In between he reenacts his variously awkward, funny and painful attempts to define himself in a world that didn’t know what to do with a Jewish kid who didn’t fit the Ashkenazi stereotype. Kids taunted him with anti-Arab slurs after the Sept. 11 attacks, and in high school Stachel tried to pass as Black. For years he pretended his father, a Yemeni Jew with a thick Israeli accent and a beard that made him look uncannily like Osama Bin-Laden, was not his real father.
“A lot of my struggles growing up were bred out of my phenotype, how I looked,” he said. “Now, would I be writing a play if I didn’t come from a lineage of Ashkenazi thinkers and physicists [on his mother’s side]? Maybe not, but that will be in a different story.”
As an NYU student, he joined MENASA, a group of actors of Middle Eastern, North African and South Asian descent. He portrays head-spinning meetings in which members debate who gets to play what roles, especially after they heard producers were looking for brown actors to play the Egyptian characters in “The Band’s Visit.”
Stachel says those debates extended to the audition process, when his agent confided that, despite Stachel’s Israeli background, he wouldn’t be considered for a role as one of the play’s Jewish characters. Stachel calls that “dramaturgically inaccurate,” noting that perhaps a majority of the Jews in real-life “periphery” towns like the one in the show might hail from North African and other Muslim countries.
After winning acclaim for his portrayal of ladies’ man Haled, Stachel was cast in “The Visitor,” based on the 2008 movie about the callousness of America’s post-9/11 immigration policies. The show was announced in the midst of the debates over race and representation following the murder of George Floyd; some objected that the show would center a white man, and the theater press reported that Stachel was unhappy with his character, a Syrian immigrant disappeared into an ICE detention center.
At the time, The Public Theater and Stachel announced they had made a “mutual decision” for him to leave, but in “Out of Character” he calls it a firing. “It was my second time playing an Arab character, and I thought that it was not handled with delicacy or with authenticity, and I stood up in a way that didn’t make people happy,” Stachel said this week.
Since then Stachel has had a recurring role in “Law & Order: Special Victims Unit” and acted in Olivia Wilde’s 2022 thriller “Don’t Worry Darling,” where he met his fiancee, the actress Kiki Layne.

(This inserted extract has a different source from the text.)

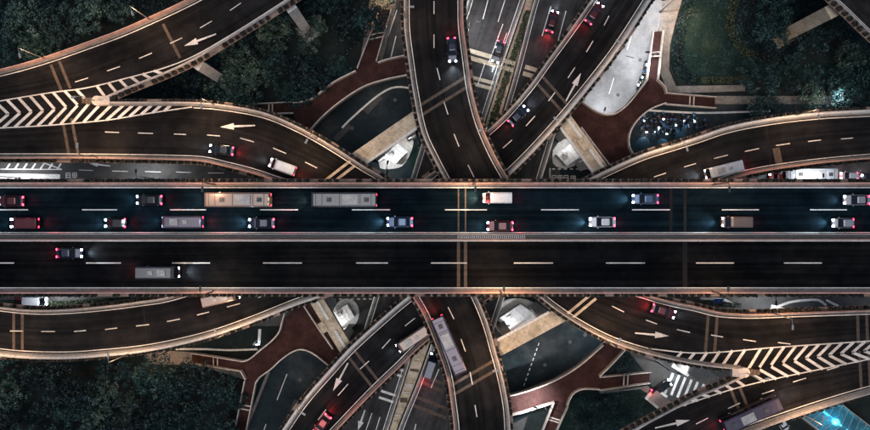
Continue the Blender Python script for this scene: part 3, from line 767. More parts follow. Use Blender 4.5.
# ================================================================== street-level markings, pavements, lawns
def street_dashes(lst, z, parent, w=.15):
    for q in lst: mark_quad(q[:2], q[2:], w, z, parent, 'lane_dash', 'paint_white')
street_dashes([(79, 170, 93, 170.5), (112, 171, 128, 171.5), (145, 171.5, 161, 172), (176, 172, 191, 172.5), (208, 173, 224, 173)], .010, road_ew)
street_dashes([(287, 374, 277, 400), (632, 34, 627, 50), (614, 78, 609, 94), (266, 424, 262, 436)], .02, road_ns)
for k in range(9):
    t0, t1 = k/9, (k+.55)/9
    mark_quad((539-16*t0, 343+45*t0), (539-16*t1, 343+45*t1), .2, .016, road_ns, 'lane_dash', 'paint_white')
street_dashes([(396, 36, 391, 57), (397, 10, 380, 60), (352, 88, 349, 92)], .018, road_ns, .2)
arrow((89, 163.5), (110, 166), .0, road_ew, 'paint_white', .5, .18)
for k in range(7): mark_quad((6+8.5*k, 169.5), (10+8.5*k, 163.5), .35, .012, road_ew, 'hatch_stripe', 'paint_white')
mark_quad((-20, 169), (62, 169.5), .2, .016, road_ew, 'edge_line', 'paint_white'); mark_quad((44, 163), (62, 169.5), .2, .02, road_ew, 'edge_line', 'paint_white')
mark_quad((-20, 176), (60, 177), 1.2, .016, road_ew, 'edge_line', 'paint_white')
def glyph(x, y, s, strokes, parent, z):
    m = MB()
    for i, (x0, y0, x1, y1) in enumerate(strokes):
        a, b_ = P(x+x0*s, y+y0*s, z+.0005*i), P(x+x1*s, y+y1*s, z+.0005*i); d = (b_-a).normalized(); n = Vector((-d.y, d.x, 0))*.08
        m.quad(a-n, b_-n, b_+n, a+n)
    m.build('road_lettering', M['paint_white'], parent)
G1 = [(0, 0, 1, 0), (0, .5, 1, .5), (0, 1, 1, 1), (0, 0, 0, 1), (1, 0, 1, 1), (.2, 1, -.1, 1.3), (.8, 1, 1.1, 1.3)]
G2 = [(0, 0, 1, 0), (0, 0, 0, 1), (1, 0, 1, 1), (0, 1, 1, 1), (.5, 0, .5, 1), (0, .5, 1, .5), (.5, 1, .5, 1.3)]
for k, (x, y) in enumerate(((66, 173), (72.5, 173), (552, 175.5), (558, 175.5), (564, 175.5), (571, 176))):
    glyph(x, y, 4.2, G1 if k % 2 == 0 else G2, road_ew, .02)
mark_quad((550, 168), (550, 182), .25, .014, road_ew, 'edge_line', 'paint_white'); 
for k in range(7): mark_quad((552+6*k, 169), (555+6*k, 169), .25, .014, road_ew, 'lane_dash', 'paint_white')
for k in range(8): mark_quad((333+6*k, 299), (336+6*k, 299), .25, .014, road_ew, 'lane_dash', 'paint_white')
# zebra crossing at the lower right
plate('road_side_street', [(628, 350), (760, 350), (760, 400), (690, 412), (655, 395), (648, 376)], .010, 'asphalt_street')
zeb = bpy.data.objects['road_side_street']
for k in range(6):
    x0, y0 = 669+6.2*k, 381+2.2*k - 2
    mark_quad((x0+4, y0-6), (x0-6+2, y0+14), .55, .02, zeb, 'zebra_stripe', 'paint_white')
# pavements and lawns by quadrant
plate('plaza_north_west', [(300, 100), (340, 70), (420, 50), (440, 190), (300, 190)], .009, 'asphalt_teal_cast')
plate('plaza_south_east', [(500, 290), (640, 290), (632, 350), (600, 376), (560, 400), (500, 430)], .009, 'asphalt_teal_cast')
plate('plaza_north_east', [(560, 100), (700, 104), (900, 104), (900, 150), (560, 190)], .009, 'asphalt_teal_cast')
plate('plaza_south_west', [(262, 345), (350, 335), (345, 380), (300, 445), (240, 445)], .009, 'asphalt_teal_cast')
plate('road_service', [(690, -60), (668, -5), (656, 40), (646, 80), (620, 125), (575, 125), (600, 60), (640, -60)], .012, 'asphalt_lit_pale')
plate('pavement_north_east', [(672, -60), (693, -60), (685, -10), (676, 20), (670, 45), (669, 70), (676, 86), (745, 85), (745, 91), (690, 93), (668, 92), (655, 60)], .13, 'paving', .13)
plate('lawn', [(696, -60), (688, -12), (679, 18), (673, 45), (672, 66), (679, 80), (694, 84), (745, 83), (800, 83), (900, 80), (900, -60)], .16, 'lawn', .1, smooth=True)
plate('planting_bed', [(744, -60), (739, -10), (732, 10), (730, 24), (735, 40), (748, 54), (775, 62), (830, 62), (880, 40), (880, -60)], .20, 'ground_soil', .16, smooth=True)
plate('pavement_edge', [(700, 96), (900, 96), (900, 104), (700, 104)], .12, 'paving', .12)
plate('path_north_west', [(376, -40), (398, -40), (396, 6), (382, 62), (356, 76), (360, 62)], .12, 'paving', .12)
plate('lawn_south', [(572, 396), (600, 391), (640, 388), (652, 395), (664, 412), (640, 440), (560, 450), (558, 425)], .12, 'lawn', .12)
plate('pavement_south_east', [(599, 391), (648, 386), (660, 398), (668, 412), (663, 414), (652, 396), (640, 389), (600, 394)], .15, 'paving', .15)
plate('pavement_south_west', [(140, 349), (205, 353), (250, 372), (246, 380), (200, 366), (150, 364)], .13, 'paving', .13)
plate('verge_west', [(-60, 299), (0, 300), (60, 301), (130, 297), (130, 304), (60, 312), (-60, 308)], .13, 'lawn', .13)
plate('pavement_corner', [(-20, 418), (0, 414), (9, 430), (12, 445), (-20, 445)], .13, 'paving', .13)
plate('verge_north', [(408, 150), (424, 142), (430, 175), (414, 184)], .13, 'lawn', .13)
for pts in ([(270, 372), (246, 432), (243, 432), (267, 372)], [(391, 10), (378, 62), (376, 62), (388, 10)]):
    plate('kerb_line', pts, .14, 'paving', .14)
def kerb(pts, name='kerb', w=.3, mat='concrete_white'):
    p = px_path(pts, 0, 1.0); n = normals(p, [q+Vector((0, 60, 0)) for q in p])
    b = MB(); b.sweep(p, [(-w/2, 0), (-w/2, .18), (w/2, .18), (w/2, 0)], n); tag(b.build(name, M[mat]), kind='structure')
kerb([(643, 304), (660, 300), (668, 296)]); kerb([(776, 307), (790, 302), (806, 300), (818, 300), (826, 305)], w=.5); kerb([(700, 298), (725, 300), (734, 305)], w=.5); kerb([(826, 300), (838, 306)], w=.5)
kerb([(430, 150), (420, 180)], w=.9); kerb([(543, 150), (534, 180)], w=.8); kerb([(376, 296), (368, 325)], w=.9); kerb([(496, 294), (490, 315)], w=.9)
kerb([(176, 349), (205, 349), (228, 350), (262, 349)], w=.4); kerb([(420, 90), (392, 88), (352, 118), (342, 128)], w=.4)
kerb([(560, 375), (590, 360), (606, 342)], w=.3); kerb([(260, 329), (259, 345)], w=.6); kerb([(640, 110), (700, 113), (770, 111)], w=.4)
def inside(x, y, poly):
    r = False; n = len(poly)
    for i in range(n):
        (x0, y0), (x1, y1) = poly[i], poly[(i+1) % n]
        if (y0 > y) != (y1 > y) and x < (x1-x0)*(y-y0)/(y1-y0)+x0: r = not r
    return r
def ground_cover(r_):
    while True:
        x, y = r_.uniform(732, 800), r_.uniform(-5, 60)
        if inside(x, y, [(740, -10), (734, 10), (732, 24), (737, 40), (750, 53), (775, 60), (800, 60), (800, -10)]): return P(x, y, .3)+Vector((0, 0, r_.uniform(0, .5)))
def disc(px, py, rad, par):
    c0 = P(px, py, .02); b = MB(); b.poly([(c0.x+math.cos(k*math.pi/8)*rad, c0.y+math.sin(k*math.pi/8)*rad, .022) for k in range(16)]); b.build('manhole_cover', M['steel_dark'], par)
for x, y in ((372, 105), (352, 128), (395, 100), (545, 365), (570, 342), (585, 335), (300, 380), (640, 60), (618, 95)): disc(x, y, .4, road_ns)
for x0, y0, x1, y1, w_ in ((365, 112, 380, 96, 1.6), (335, 140, 350, 125, 1.2), (626, 56, 634, 58, .25), (297, 400, 290, 420, 1.4)):
    mark_quad((x0, y0), (x1, y1), w_, .024, road_ns, 'asphalt_patch', 'asphalt_street')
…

He hopes “Out of Character,” in which he plays 40 different characters, is his ticket back to Broadway. “This is my career right now,” he said of the play.
The show is also giving him the freedom to speak publicly in ways he might have avoided off stage, especially after Oct. 7. He said he wrote a lot of the play at Qahwah House, a Yemeni-owned café in Brooklyn, where “they look at me like a brother,” he said.

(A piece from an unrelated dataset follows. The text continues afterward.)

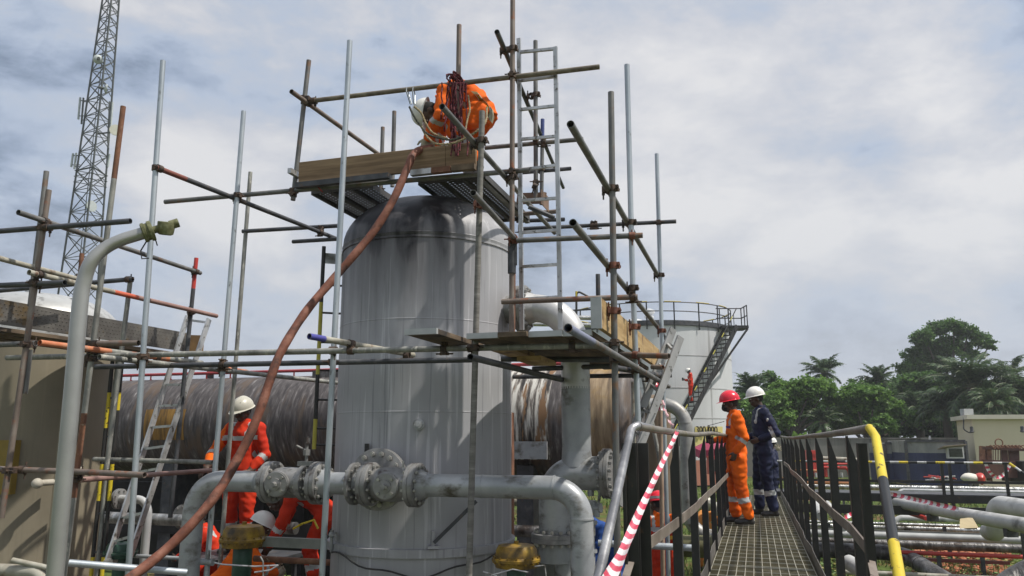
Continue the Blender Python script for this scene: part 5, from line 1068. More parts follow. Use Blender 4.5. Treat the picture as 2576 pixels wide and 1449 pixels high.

Since the start of the Israeli-Hamas war, however, “I didn’t quite feel comfortable saying that I was Jewish, and I don’t like that. So I feel a little more freedom to say things on stage or in a public platform than I do interpersonally, because the contract on stage or social media is more or less, ‘You’re going to listen to me. I don’t really need to see your facial reaction after I say what I say, but it’s necessary for me to say.’”
It wouldn’t be the first time he has been able to say on stage what he was too anxious to acknowledge one on one. In the show, he reenacts a drama exercise at NYU, when a teacher challenged students to act out their deepest truths. Stachel sang a Yemeni Jewish standard, “Lekha Eli” (“To You, My God”), whose Hebrew lyrics and Arabic melody represent his own hybrid identity.
I asked if Stachel had any qualms about centering his Jewishness at a moment when some Jewish artists and writers are feeling marginalized and scrutinized.
“I don’t worry about that,” he said. “I mean, I have spent so long in silence and compartmentalizing myself, my identity, that I literally don’t care if it costs me roles. I think that this play may be a segue for me to be more political in some way.”
He said the comments on the Mamdani video were largely supportive of his efforts to bridge communities, although some readers objected to him calling himself “Arab,” others denounced Stachel as a Zionist, and others seemed to despair that Mamdani would ever listen to concerned Jews like Stachel.
“The reaction to that Mamdani video is really, really powerful,” said Stachel. ““So I don’t know where it’s going to leave me, but I just know that it feels right and it feels true, and I’m following that.”
“Out of Character,” written and performed by Ari’el Stachel and directed by Tony Taccone, runs at The Unicorn Theatre in Stockbridge, Massachusetts through Sat., July 26.